PATTERN Cited by 1 source
Shadow-Mode Parallel Validation¶
Definition¶
Deploy a new system in shadow mode — running in parallel with the production system on real workloads without customer impact — then prove data equivalence through rigorous row-by-row comparison of outputs.
Canonical example¶
Netflix's Casspactor → Move Data migration (Source: sources/2026-06-19-netflix-the-evolution-of-cassandra-data-movement-at-netflix):
- Let C = rows in legacy Casspactor output (Iceberg table).
- Let M = rows in new Move Data output (Iceberg table).
- Trust metric: prove C = M by checking both (C−M) and (M−C) are empty.
- Any non-zero difference triggered immediate high-priority investigation.
- Target: 100% similarity.
Key insight¶
Shadow mode became a forensic tool exposing "unknown unknowns" — subtle behavioral differences in TTL handling, consistency levels, backup selection, and business logic that were not bugs in the new system but differences between systems.
Process¶
- Run new connector in shadow alongside production jobs.

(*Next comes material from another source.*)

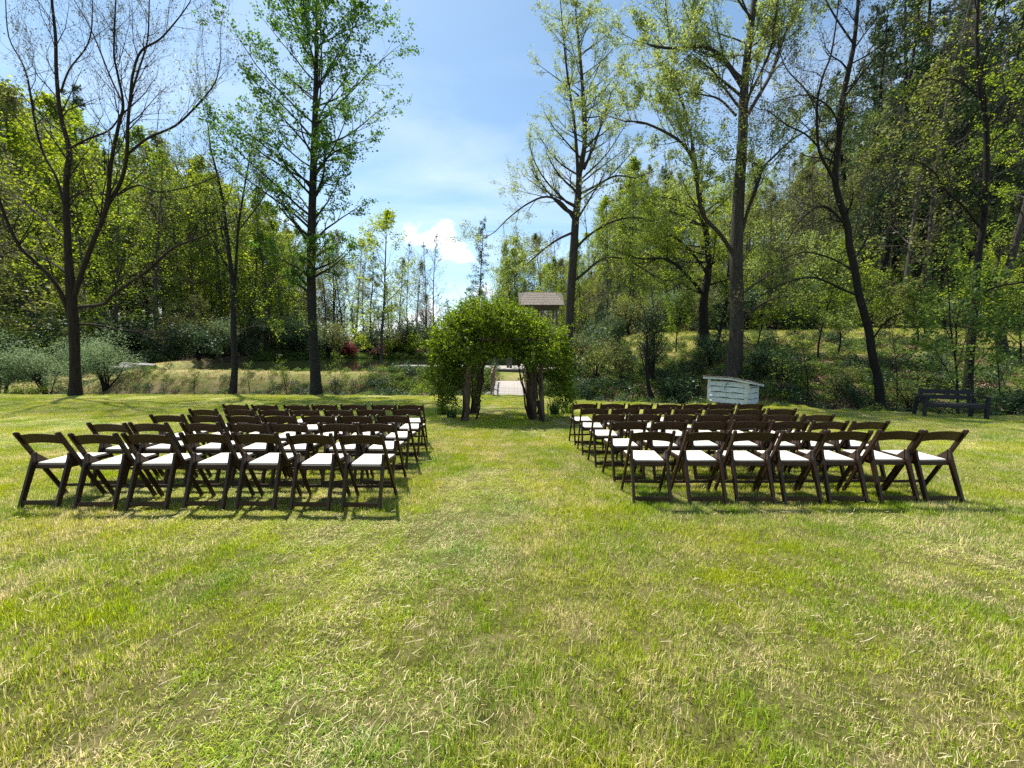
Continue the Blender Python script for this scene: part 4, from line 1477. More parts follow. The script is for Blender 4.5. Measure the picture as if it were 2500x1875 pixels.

- Continuously compare output sets at row level.
- Maintain an investigation log categorising each disparity.
- Resolve categories to build measured confidence.
- Use confidence level to drive migration cohort expansion.
Relationship to other patterns¶
- Extends patterns/shadow-migration with a formal data-equality proof framework.
- Feeds confidence into patterns/decider-pattern-workflow-routing cohort decisions.
Seen in¶
- sources/2026-06-19-netflix-the-evolution-of-cassandra-data-movement-at-netflix — Pillar 1 (Validation) of Netflix's three-pillar migration strategy.